It was during a Holy Cross Advent reconciliation service in my sophomore year when Rev. David Gill, S.J., who happened to be my Latin professor, suggested I start praying something called the Examen, a daily practice of reflecting on your day to see where God might be leading you.
“Have you ever heard of Ignatian spirituality?” he asked. I had done the five-day retreat at Narragansett, Rhode Island, that fall, but was still putting the pieces together.
For me, the Spiritual Exercises retreat had been a mixed bag. On one hand, I loved the intensity of the silence, journaling, and immersion into the scriptural stories of God’s mercy and unconditional love. On the other, I returned from the retreat feeling like a spiritual failure. I did not meet Jesus on the beach, as friends had assured me I would, and I was certain that I did not pray well enough nor frequently enough to attain the level of holiness that our retreat director called us to.
As I built a career in Jesuit ministries — first as a Jesuit volunteer, then at a Jesuit parish and university — Ignatian spirituality became more familiar, accessible and applicable to all areas of my life. The methods and dynamics of Ignatian spirituality, such as the Daily Examen, the Suscipe (a prayer of surrender), discernment and contemplation with scripture gradually began to constitute my daily prayer life, or the short fragments of reflection I would grab during a busy week.

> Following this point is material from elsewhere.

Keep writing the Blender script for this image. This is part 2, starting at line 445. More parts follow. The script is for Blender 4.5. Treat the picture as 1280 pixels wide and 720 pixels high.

Eventually, it was Ignatian spirituality that solved the spiritual dissonance I experienced in college. Through Ignatian spirituality and the Exercises, I discovered that I was holy enough, was good enough, and was worthy of God’s love exactly how I am, and that God works in our lives in ways more subtle than appearing on a rock (although sometimes God does indeed surprise). During my years of working as a spiritual director and campus minister, I came to discover that the Exercises had a similar effect on other people, too — in particular, women — who often experience feelings of ecclesial and social less-thanness. One woman shared with me:
“Through the Exercises, I felt like I was coming home to myself because I was able to see and value my whole selfanew, through God’s generous and loving gaze. Sometimes it can be harder to see one’s own beauty than it is to see one’s faults or weaknesses. I found that the Exercises helped me to still that overly critical voice within.”
In my experiences accompanying women through the Exercises, I noticed that the sense of one’s own worth comes from a very deep place, from a very deep encounter with God, and that the words, “I am worthy,” can be almost unutterable, spoken in barely a whisper. A deep sense of one’s own worth is both the starting point and the ending point of the Exercises — in many ways, and for many women, the first and the last step to living in freedom and finding one’s voice.